Position on Formal Modeling and Tool-Supported Verification (Ph.D./Postdoc/Senior Researcher)
Topic
Faithful formal models and tool-supported reliable verification are essential for establishing reliable guarantees for program analyses and, more generally, for IT systems. The development of complex analyses and IT systems is known to be error prone. Hence, formal methods should be applied in critical domains where bugs cannot be tolerated.
Formal modeling languages provide the basis for precisely specifying the behavior of an IT system at some layer of abstraction, the requirements that a system should satisfy, and the properties that a system does satisfy. Formal modeling languages can also be employed for specifying the semantics of programming / byte-code / machine languages, for specifying static / dynamic program analysis techniques at a conceptual level, and for specifying relationships between multiple specifications (e.g. that one specification constitutes a refinement of another specification or that a system specification satisfies a requirement specification).
Formal verification techniques provide the basis for verifying properties of specifications and relationships between specifications with mathematical rigor.
Tool support is crucial for ensuring the correctness of a formal verification and for simplifying the verification process by providing a high degree of automation. Tools like Isabelle/HOL or Coq support higher-order concepts (i.e., quantification over functions and relations), and this expressiveness is helpful for modeling and verifying complex systems / properties (e.g., soundness of a static security analysis). Model checkers support less expressive logics, but have the advantage of being fully automatic.
The Position
In this position, your research will contribute to advancing formal modeling techniques, semantic-based verification techniques, and verification tools, and it shall contribute to ensuring the reliability of program analyses and program transformations using formal methods. For the latter, multiple application areas are possible that fit different backgrounds and interests.

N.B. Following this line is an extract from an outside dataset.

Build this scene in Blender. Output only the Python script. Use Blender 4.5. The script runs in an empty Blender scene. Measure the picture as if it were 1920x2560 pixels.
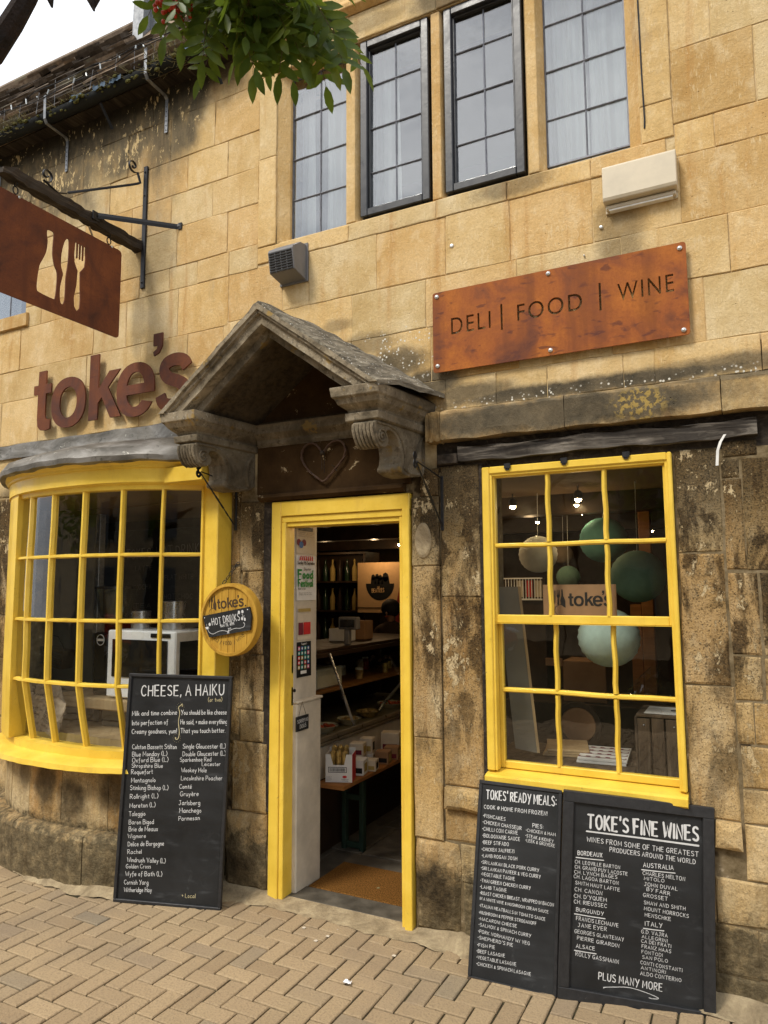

For instance, you could use and develop formal methods
for proving the effectiveness of run-time monitoring and enforcement and for ensuring that the effectiveness is preserved under optimizations;
for attacker modeling and for proving the effectiveness of countermeasures, possibly generating effective countermeasures automatically;
for proving the soundness of static program analyses and program transformations for information-flow security;
for establishing information-theoretic soundness of quantitative information-flow and side-channel analyses; or
for capturing the behavioral features of micro-architectural components (e.g., caches, instruction pipelines, or schedulers) to enable the development of sound side-channel analyses.
You are expected to contribute to teaching as a tutor for lectures/exercises and for lab courses.
Prior Skills and Experiences
You should
be competent in at least one formal modeling language, specification language, or mathematical logic;
be familiar with at least one formal verification tool or model checker; and
be interested to push forward formal methods and their application.
In addition, you should be highly motivated to tackle challenging research problems, to produce innovative insights and tools, to strive for international visibility as a researcher, and be open minded.
You need good language skills in English (writing and talking). Prior knowledge of the German language is not expected, but you should be willing to obtain basic skills within a year.
Candidates for a postdoc or senior researcher position should have a publication record on formal methods.
For a Ph.D. position, you should have a M.Sc. in Computer Science, Mathematics, or Electrical Engineering or be about to graduate within a few months.
For a postdoc position, you should hold a Ph.D. or have completed all requirements for your Ph.D. upon start of employment.
For a senior-researcher position, you should already have at least 1 year of research experience after your Ph.D., be committed to pursue an academic career, and have good organizational skills.
For both, postdoc positions and senior-researcher positions, you must have demonstrated your ability to perform research at an internationally competitive level by multiple reviewed publications.
Please submit your application to contact@mais.informatik.tu-darmstadt.de, attaching your application package as pdf-file(s).
Your application package should include
your detailed CV,
a letter explaining your motivation for the specific position and outlining relevant prior work and experiences,
for each of your degrees, complete transcripts (including certificates of degrees, lists of courses, and individual grades), and
all theses or final projects that you have completed for your degrees (even if not in English or German).
If you are applying for a postdoc or senior-researcher position, you should include in addition
complete list of publications,
up to three selected publications, and
if possible, up to three references whom we may contact for letters of recommendation
and establish in your motivation letter a connection to some of our publications (after reading them in detail).
TU Darmstadt is one of Germany's top technical universities with an outstanding reputation in research and education in Computer Science. TU Darmstadt is an equal opportunities employer and encourages applications from women. In case of equal qualifications, applicants with a degree of disability of at least 50% will be given preference.
The chair MAIS is led by Prof. Dr. Heiko Mantel. The overall goal of MAIS is to increase the trustworthiness and reliability of software-based systems. The working language at the chair is English.